The company announced second-quarter net profit that has doubled from the same period last year, at $30.8m, on revenue that rose 92% to $182.4m. For the first six months, meanwhile, net profit rose 116% to $49.7m on revenue that was up 97% at $317.3m.
That was all Bluetooth, said Glenn Collinson, executive VP and co-founder of the London Stock Exchange-listed company, a situation it expects to continue for the remainder of this calendar year.
However, 2007 will see the first revenue from CSR’s UniFi wireless LAN silicon.
We have modules in production at two major manufacturers, ALP from Japan and APM from Taiwan, as well as development work with one of the big handset manufacturers, he began. CSR also expects to start deriving revenue from its combined Bluetooth and FM radio chip for mobile phones next year, he went on.
Beyond that, there are plans to combine Bluetooth with ultra-wideband (UWB) technology on a single chip, now that the Bluetooth Special Interest Group (SIG) has defined that it will work with the WiMedia Alliance’s spec for the technology, a decision announced in March.
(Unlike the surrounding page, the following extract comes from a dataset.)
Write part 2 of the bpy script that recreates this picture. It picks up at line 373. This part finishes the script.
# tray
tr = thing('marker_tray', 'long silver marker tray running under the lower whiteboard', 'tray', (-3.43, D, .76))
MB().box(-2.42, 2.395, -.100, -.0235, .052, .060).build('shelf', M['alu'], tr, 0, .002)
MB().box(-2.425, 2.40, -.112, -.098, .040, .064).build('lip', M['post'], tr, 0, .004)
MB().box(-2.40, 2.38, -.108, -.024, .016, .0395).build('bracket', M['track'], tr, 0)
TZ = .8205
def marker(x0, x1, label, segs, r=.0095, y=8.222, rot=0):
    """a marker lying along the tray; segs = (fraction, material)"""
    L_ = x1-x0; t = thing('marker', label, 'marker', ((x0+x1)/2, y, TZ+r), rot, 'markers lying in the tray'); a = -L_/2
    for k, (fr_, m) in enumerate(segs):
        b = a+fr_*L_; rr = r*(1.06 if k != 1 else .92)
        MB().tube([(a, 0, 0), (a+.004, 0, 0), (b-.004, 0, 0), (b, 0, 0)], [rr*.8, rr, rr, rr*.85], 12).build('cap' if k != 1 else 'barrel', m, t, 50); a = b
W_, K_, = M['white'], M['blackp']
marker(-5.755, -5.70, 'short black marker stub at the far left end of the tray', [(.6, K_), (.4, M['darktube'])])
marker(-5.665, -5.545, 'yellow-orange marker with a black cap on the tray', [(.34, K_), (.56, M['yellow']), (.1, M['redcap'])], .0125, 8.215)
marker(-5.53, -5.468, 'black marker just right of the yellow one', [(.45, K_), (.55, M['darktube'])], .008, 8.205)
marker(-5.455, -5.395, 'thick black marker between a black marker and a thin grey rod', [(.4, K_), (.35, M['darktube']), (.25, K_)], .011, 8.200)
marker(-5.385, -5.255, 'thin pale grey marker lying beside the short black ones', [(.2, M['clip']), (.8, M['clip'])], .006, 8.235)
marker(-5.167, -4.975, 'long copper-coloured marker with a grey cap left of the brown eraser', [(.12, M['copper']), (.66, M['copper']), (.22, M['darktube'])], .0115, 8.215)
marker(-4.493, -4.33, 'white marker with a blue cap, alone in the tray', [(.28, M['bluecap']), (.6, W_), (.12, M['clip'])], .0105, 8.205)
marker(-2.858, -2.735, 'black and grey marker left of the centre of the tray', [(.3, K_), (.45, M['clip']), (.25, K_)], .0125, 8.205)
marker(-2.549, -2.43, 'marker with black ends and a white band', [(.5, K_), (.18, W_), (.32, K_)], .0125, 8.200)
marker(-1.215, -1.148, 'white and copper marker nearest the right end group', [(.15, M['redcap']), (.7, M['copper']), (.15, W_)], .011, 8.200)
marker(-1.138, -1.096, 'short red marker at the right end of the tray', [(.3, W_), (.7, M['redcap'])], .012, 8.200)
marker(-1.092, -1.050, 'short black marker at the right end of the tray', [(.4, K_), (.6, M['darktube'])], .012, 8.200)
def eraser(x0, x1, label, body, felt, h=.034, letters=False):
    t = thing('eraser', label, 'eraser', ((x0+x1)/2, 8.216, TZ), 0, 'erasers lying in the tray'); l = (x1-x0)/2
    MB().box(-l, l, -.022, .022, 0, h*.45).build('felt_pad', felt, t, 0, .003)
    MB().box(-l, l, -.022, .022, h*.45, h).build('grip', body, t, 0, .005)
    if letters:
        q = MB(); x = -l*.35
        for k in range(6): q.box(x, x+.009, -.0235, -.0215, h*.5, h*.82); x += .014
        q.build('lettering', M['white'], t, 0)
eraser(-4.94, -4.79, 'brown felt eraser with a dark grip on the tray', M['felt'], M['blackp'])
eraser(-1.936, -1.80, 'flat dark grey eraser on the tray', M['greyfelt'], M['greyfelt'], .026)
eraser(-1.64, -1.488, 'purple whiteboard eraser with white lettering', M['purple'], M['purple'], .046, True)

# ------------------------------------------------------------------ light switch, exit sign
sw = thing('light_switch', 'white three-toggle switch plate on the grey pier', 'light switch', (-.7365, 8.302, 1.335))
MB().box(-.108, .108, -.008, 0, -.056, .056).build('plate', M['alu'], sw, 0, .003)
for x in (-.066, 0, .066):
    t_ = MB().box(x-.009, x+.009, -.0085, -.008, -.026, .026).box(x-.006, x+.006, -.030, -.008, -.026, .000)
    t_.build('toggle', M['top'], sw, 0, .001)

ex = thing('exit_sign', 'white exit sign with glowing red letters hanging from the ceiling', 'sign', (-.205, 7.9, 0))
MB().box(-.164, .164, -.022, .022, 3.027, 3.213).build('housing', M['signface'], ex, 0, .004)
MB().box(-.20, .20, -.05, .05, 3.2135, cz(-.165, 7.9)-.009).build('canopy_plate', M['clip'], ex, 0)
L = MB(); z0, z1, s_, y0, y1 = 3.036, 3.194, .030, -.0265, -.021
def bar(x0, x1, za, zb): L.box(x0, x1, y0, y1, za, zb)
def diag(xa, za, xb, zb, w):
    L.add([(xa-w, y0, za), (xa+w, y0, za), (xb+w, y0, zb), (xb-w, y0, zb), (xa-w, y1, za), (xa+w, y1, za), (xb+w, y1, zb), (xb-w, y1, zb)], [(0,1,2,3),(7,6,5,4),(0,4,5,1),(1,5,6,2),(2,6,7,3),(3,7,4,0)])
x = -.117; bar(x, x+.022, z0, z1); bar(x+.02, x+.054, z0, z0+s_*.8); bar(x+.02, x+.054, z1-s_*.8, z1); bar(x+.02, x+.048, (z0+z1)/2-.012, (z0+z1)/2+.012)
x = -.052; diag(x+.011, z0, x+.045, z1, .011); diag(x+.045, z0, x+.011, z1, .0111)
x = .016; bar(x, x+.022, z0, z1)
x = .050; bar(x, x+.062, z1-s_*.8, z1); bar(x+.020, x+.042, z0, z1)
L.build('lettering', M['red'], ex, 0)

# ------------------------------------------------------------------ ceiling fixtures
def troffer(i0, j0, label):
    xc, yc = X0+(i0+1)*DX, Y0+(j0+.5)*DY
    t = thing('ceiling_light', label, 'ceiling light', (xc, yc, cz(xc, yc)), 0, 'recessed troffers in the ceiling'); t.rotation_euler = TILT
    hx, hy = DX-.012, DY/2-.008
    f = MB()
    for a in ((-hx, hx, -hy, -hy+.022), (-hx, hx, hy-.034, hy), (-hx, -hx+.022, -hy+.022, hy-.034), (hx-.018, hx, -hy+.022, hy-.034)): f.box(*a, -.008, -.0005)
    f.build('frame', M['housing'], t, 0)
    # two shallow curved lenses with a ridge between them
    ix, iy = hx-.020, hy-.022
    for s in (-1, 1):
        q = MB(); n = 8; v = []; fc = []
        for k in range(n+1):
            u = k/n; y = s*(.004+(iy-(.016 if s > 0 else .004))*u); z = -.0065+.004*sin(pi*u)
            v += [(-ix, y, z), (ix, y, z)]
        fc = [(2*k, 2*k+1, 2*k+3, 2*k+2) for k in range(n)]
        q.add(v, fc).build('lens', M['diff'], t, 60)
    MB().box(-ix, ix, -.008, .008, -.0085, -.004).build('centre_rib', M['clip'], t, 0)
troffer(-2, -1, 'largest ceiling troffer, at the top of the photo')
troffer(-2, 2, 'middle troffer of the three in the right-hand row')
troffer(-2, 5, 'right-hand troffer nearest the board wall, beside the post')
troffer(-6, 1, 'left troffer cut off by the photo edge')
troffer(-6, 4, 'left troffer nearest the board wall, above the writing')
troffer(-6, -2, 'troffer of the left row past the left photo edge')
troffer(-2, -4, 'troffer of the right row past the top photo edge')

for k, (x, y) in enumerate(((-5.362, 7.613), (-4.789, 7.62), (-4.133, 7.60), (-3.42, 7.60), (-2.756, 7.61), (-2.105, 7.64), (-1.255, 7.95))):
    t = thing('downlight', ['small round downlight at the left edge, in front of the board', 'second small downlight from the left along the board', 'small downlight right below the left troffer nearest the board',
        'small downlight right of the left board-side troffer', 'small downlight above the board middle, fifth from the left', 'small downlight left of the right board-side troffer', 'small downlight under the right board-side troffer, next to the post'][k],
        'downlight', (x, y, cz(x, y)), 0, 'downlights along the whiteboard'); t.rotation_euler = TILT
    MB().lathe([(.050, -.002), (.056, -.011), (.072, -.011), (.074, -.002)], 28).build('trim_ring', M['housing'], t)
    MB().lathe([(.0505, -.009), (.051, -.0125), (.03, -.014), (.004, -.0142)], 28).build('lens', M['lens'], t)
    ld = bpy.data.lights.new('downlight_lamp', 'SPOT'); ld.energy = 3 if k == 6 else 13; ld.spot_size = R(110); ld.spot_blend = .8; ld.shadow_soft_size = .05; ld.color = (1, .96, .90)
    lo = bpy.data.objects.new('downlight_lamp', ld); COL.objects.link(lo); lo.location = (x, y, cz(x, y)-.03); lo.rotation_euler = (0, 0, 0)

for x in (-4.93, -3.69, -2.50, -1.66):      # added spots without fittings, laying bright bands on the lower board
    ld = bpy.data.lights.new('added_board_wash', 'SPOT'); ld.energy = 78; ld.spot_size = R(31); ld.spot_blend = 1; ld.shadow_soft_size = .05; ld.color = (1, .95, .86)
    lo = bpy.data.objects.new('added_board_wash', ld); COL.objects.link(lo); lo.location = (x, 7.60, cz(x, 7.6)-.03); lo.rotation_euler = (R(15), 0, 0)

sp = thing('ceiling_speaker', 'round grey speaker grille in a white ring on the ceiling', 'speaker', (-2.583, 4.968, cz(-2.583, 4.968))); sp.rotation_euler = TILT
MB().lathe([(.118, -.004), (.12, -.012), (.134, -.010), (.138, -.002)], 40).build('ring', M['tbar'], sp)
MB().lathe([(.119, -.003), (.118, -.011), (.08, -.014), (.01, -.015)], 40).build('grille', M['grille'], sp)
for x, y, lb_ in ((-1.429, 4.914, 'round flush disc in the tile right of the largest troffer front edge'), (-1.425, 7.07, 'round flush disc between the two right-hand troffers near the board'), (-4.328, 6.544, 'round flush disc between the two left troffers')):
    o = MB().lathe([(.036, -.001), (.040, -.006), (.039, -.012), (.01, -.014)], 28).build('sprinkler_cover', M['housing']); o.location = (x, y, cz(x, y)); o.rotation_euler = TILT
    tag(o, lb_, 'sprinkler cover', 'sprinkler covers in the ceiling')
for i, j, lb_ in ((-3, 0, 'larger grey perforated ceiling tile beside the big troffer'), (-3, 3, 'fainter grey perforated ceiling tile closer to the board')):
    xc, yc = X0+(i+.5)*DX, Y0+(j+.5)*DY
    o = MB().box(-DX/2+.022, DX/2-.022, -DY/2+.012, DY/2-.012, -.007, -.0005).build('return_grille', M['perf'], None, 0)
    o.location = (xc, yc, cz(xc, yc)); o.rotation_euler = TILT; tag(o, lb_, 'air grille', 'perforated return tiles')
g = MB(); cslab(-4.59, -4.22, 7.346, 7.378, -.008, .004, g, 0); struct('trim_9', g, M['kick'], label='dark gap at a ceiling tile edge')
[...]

UWB technology is the next generation of WPAN beyond Bluetooth. Whereas Bluetooth works in relatively narrowband links of up to 3Mbps, UWB is designed to deliver data rates of up to 480Mbps, which should make transmitting data between say a smart phone and a desktop PC faster and more convenient.
However, Collinson went on, UWB is also very power hungry, so the ideal scenario will be to have Bluetooth embedded on, say, a phone and permanently on, hunting for so-called companion devices such as PCs.
Once it finds one and is informed that it has a UWB radio, it can switch to UWB for the duration of a file transfer, then go back to Bluetooth, he explained.
The Bluetooth SIG has defined UWB integration as a feature for the next full release of the technology, i.e. v3.0, which it expects to have fully defined by the second half of 2007, at which point we’ll have the first working chips, with mass market operations in 2008, said Collinson. In the same timeframe, CSR also wants to deliver dual-mode Bluetooth and WiFi chips, he went on.